Cheers erupt from the group of five teenagers. Hugs and high fives are handed out generously within the team. While greeting the judges, the young entrepreneurs contain their joy and exchange professional handshakes, along with ‘thank you’s to the judges’ praise.

This is the moment all students currently enrolled in the INCubator program have dreamed about since the day class began.

INCubatoredu, the newest business management course available for juniors and seniors, is a national program working to take grade school-aged youth and mold them into the businesspeople of the next generation. INCubator does this through practicum-based curriculum that encourages the students enrolled to transition into the real world and put the material from the course into action.

“INCubatoredu was created to give students real-life entrepreneurship experience where they’re going to have a Shark Tank-like course in here,” INCubatoredu teacher Valerie Cooper said. “We’re going to learn everything that it takes to create a start-up, and then the students are going to create a product they will pitch for seed money. They’ll take that seed money and then they’ll create the product or service, test it in the market, and then at the end of the course, they have to do an academic pitch where they will propose their entire business plan and model, hoping for a chance to be able to pitch at the MCL Grand in May for investment money.”

As part of the curriculum, members of the community who have experience in the business field come into the class and assist Cooper with teaching the topic they have experience in. The experience they have varies from corporate law to human resources to sales representatives. These community members serve as coaches and mentors, guiding the students through the curriculum and answering questions.

“[The coaches] are actually coming in from the community,” Cooper said. “We have a community champion who goes and speaks at rotary clubs, summit clubs and business meetings. He brings in people that are experts in whatever topic that we’re learning during that time. It’s a really cool opportunity for the community and the school to partner together for these students to make relationships that will follow them.”

The coaches and mentors provide insight and advice to the students through their personal experiences in the business field. They teach the students how to avoid repeating mistakes and how to work in a professional environment.

“I support the learning,” INCubator coach and mentor Perri Brackett said. “We, as outside mentors and coaches, bring the real world into the classroom. I don’t look at it as teaching, I look at it as supporting the learning with real-life examples.”

It’s a really cool opportunity for the community and the school to partner together for these students to make relationships that will follow them.”

— Valerie Cooper

INCubatoredu is effective in preparing students for working in the real world because it requires students to think outside of the box in order to solve problems. They must use logic and problem solving skills to improve their business models and better their strategies.

“It’s not just for if you want to be an entrepreneur and launch a product,” Brackett said. “You learn how to work in teams, different working styles, how to move a project forward and how to interact with adults.”

The entrepreneurial strategies learned in class, such as how to speak and work in a professional setting, will follow these students throughout their careers in business. These strategies will assist the students in marketing their products and forming their business models.

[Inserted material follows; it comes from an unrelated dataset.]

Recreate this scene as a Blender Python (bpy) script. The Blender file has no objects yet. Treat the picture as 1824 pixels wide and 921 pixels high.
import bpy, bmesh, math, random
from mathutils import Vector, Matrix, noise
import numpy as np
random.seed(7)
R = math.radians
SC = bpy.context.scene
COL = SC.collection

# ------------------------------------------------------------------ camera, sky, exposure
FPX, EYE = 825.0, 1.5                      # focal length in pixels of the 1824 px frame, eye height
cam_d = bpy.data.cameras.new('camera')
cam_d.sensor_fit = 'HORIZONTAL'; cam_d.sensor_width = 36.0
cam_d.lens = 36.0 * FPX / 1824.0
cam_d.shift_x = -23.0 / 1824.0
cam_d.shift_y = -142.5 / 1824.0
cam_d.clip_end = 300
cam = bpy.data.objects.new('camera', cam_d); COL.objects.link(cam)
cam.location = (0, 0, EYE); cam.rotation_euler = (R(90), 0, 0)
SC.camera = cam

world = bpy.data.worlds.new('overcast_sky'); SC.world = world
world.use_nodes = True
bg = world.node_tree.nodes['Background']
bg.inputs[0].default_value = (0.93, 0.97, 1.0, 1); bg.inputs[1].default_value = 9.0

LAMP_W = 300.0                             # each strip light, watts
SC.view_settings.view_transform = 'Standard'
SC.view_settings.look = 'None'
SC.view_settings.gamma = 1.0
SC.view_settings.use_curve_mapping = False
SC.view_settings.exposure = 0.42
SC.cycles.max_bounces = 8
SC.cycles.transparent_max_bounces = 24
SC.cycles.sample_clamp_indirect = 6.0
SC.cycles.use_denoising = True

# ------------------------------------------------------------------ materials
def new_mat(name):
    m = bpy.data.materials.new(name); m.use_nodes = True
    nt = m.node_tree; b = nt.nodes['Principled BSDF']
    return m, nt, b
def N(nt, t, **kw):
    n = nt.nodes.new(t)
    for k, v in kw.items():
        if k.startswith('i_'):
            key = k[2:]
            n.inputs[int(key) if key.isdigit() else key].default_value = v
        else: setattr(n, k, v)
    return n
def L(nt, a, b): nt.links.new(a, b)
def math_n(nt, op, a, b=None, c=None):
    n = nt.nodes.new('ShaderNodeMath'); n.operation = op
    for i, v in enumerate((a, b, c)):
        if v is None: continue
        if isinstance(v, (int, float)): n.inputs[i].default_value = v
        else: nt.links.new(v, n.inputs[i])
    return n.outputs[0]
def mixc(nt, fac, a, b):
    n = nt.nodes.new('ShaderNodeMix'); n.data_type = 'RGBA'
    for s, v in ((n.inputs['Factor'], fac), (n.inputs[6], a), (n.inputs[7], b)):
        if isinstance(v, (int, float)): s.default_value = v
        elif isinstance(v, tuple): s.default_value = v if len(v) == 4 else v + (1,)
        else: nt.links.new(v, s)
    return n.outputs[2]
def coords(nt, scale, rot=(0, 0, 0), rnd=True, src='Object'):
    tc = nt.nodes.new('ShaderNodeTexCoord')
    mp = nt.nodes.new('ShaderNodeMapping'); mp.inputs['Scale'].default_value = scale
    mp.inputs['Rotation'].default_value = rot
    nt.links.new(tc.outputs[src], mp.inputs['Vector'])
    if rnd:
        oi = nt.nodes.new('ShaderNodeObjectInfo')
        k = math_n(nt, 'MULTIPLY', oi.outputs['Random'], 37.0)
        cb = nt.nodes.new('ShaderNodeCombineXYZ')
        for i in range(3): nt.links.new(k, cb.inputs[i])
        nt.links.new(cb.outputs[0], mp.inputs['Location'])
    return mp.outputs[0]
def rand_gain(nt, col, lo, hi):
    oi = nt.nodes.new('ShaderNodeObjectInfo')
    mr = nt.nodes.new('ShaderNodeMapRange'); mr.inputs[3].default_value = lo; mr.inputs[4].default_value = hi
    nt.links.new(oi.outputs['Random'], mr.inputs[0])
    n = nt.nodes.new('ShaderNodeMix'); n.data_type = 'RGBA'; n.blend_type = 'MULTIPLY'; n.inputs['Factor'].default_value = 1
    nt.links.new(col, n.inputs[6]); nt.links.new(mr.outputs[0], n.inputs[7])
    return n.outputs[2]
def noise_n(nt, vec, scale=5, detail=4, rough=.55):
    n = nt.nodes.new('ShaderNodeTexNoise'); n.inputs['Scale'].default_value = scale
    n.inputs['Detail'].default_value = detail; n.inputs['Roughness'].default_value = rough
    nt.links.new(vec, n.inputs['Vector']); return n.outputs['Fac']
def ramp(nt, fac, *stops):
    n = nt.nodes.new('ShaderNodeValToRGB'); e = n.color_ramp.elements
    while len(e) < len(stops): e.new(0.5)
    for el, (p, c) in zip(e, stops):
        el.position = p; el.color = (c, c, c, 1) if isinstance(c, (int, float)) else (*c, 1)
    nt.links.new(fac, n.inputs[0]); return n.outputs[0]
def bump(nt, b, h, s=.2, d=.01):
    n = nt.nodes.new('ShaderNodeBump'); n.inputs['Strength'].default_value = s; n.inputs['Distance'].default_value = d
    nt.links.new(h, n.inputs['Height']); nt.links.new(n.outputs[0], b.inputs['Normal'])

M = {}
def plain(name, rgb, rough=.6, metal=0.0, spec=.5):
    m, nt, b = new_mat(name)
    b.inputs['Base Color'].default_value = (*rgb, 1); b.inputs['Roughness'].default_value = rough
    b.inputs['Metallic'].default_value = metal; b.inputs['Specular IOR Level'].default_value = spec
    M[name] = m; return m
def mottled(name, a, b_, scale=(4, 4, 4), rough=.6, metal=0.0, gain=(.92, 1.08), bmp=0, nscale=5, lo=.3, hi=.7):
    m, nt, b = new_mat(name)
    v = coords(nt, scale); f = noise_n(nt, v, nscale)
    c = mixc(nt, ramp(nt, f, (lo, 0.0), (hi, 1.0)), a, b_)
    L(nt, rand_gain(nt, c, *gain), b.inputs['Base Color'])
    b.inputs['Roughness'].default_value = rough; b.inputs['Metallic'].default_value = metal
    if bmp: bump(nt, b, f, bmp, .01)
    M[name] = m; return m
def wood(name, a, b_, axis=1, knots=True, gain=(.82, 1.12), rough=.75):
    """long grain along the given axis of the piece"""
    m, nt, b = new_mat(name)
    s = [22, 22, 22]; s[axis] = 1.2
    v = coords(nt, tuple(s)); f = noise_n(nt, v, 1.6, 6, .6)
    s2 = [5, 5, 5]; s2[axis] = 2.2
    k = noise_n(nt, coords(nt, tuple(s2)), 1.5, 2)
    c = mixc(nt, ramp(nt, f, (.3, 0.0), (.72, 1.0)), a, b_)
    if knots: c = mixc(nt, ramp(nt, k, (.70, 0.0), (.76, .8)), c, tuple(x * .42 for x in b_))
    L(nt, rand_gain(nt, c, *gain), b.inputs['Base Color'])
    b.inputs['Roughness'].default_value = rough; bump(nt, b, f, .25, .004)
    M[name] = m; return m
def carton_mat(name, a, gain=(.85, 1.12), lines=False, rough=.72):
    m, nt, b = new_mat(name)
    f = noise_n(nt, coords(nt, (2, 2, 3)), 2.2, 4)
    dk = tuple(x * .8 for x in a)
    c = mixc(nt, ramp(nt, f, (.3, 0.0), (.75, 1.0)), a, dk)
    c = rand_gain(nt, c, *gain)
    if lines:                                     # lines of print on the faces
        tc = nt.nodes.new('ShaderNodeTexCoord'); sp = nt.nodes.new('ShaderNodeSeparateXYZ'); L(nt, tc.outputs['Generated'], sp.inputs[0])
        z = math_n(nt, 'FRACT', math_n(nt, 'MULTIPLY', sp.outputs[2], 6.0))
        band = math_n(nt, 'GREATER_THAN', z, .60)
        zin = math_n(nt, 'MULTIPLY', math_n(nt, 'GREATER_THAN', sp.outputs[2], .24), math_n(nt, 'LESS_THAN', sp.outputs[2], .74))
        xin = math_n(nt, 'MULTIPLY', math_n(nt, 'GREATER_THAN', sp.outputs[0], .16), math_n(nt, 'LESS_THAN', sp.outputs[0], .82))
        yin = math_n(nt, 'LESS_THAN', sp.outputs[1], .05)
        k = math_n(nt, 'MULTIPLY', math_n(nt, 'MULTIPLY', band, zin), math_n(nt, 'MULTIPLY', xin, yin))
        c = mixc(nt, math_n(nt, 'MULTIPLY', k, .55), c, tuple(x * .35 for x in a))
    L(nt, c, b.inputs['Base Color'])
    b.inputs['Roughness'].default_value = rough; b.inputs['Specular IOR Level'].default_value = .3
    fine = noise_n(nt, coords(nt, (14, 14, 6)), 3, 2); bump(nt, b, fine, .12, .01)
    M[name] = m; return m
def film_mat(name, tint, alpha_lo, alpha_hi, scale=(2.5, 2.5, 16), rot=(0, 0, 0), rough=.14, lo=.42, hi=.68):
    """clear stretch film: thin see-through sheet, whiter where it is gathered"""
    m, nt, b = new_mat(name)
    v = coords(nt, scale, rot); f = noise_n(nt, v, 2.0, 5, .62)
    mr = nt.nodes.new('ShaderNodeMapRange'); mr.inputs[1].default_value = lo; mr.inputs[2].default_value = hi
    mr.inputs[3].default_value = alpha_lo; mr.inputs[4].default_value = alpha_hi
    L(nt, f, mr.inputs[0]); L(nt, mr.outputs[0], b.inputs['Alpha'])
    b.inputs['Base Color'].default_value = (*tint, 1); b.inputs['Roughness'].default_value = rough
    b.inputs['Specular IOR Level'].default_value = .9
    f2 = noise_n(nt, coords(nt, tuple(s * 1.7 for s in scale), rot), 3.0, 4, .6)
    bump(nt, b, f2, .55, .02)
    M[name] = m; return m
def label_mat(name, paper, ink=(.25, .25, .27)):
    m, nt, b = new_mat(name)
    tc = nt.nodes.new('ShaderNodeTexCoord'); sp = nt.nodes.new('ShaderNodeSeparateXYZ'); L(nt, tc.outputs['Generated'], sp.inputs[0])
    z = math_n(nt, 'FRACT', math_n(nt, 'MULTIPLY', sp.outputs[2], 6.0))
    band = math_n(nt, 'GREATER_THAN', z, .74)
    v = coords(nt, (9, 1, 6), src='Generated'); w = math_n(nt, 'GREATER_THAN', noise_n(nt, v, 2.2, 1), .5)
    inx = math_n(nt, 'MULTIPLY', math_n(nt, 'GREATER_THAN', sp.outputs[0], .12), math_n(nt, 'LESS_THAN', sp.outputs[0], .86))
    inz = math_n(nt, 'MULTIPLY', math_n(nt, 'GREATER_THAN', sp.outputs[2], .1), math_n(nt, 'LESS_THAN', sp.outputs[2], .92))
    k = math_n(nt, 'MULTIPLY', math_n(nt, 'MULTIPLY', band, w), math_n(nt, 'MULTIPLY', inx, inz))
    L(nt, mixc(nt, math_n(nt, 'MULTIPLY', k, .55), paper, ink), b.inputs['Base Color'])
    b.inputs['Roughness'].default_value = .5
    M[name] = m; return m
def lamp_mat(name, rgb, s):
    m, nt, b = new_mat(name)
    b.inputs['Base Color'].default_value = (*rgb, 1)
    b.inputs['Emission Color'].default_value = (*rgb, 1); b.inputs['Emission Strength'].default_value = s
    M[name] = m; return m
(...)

“It’s way better than a normal classroom because I feel like I can actually take what I’m learning here to what I actually want to do,” junior Sam Akisanmi said. “It’s not just the teacher herself; we’re always learning from coaches and mentors and they’re super helpful.”

The students enrolled in the INCubatoredu program will have several advantages over classmates who don’t receive this experience, including learning through teamwork, developing complex knowledge of the business industry and gaining confidence in public speaking. These advantages will serve these students in the business world and allow them to advance rapidly in their careers.

“What I love about this program is that I took this class, and I did this project, but not until graduate school,” Brackett said. “So just think if I had this opportunity in high school how much further ahead I would’ve been.”